The Florida Supreme Court Thursday suspended Clearwater lawyer James A. Helinger Jr. from the practice of law for two years for making obscene telephone calls to a Tallahassee woman.

The court rejected Helinger's pleas for a 90-day suspension and ordered a harsher penalty, giving him 30 days to close out his practice.

Justice Gerald Kogan was the only member of the court to disagree with the two-year suspension. He said Helinger's misconduct was so serious he should be disbarred.

Kogan said Helinger systematically harassed his victim for his personal gratification, violating his duties as a professional.

Helinger, 48, attributed his misdeeds to the abuse of cocaine and alcohol. He also admitted that he has been making obscene calls to women since he was 11 years old.

Helinger, who specializes in land condemnation cases, has pledged to continue psychological counseling and treatment for his drug and alcohol addictions. The court said continued treatment will be a condition to his reinstatement to practice law.

In rejecting the 90-day suspension recommended by a hearing officer, the Supreme Court called Helinger's conduct "even more egregious" than that of a lawyer convicted of repeated acts of indecent exposure because he subjected a woman to "extreme psychological and emotional trauma" over a period of five years.

Helinger pleaded guilty to criminal charges filed against him after his phone calls were traced to an apartment in Tallahassee occupied by his son. Helinger admitted making the calls on weekends, when he attended sporting events at Florida State University. He is an FSU graduate and has long been a leader in the Seminole Boosters Club. He was sentenced to spend 30 days in jail.

The woman reported being terrorized by the calls, which included a claim that he had nude pictures of her and demands for sex.

The victim used a relatively new device to trap the caller who had been harassing her for so many years. The system allows people who receive harassing telephone calls to use a code that traces the call and allows police to follow up.

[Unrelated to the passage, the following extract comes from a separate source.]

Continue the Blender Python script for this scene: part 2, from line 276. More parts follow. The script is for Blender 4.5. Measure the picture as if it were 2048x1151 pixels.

The court noted that Helinger's 1991 arrest for making obscene calls was not his first. He was arrested under similar circumstances in 1978 and released on probation. In that case, he called an 18-year-old college student who had placed a newspaper ad to find a missing ring. He told the young woman that he had the ring and offered to exchange it for sex. She reported the calls to police, who tape recorded them and traced them to Helinger.

Helinger could not be reached for comment.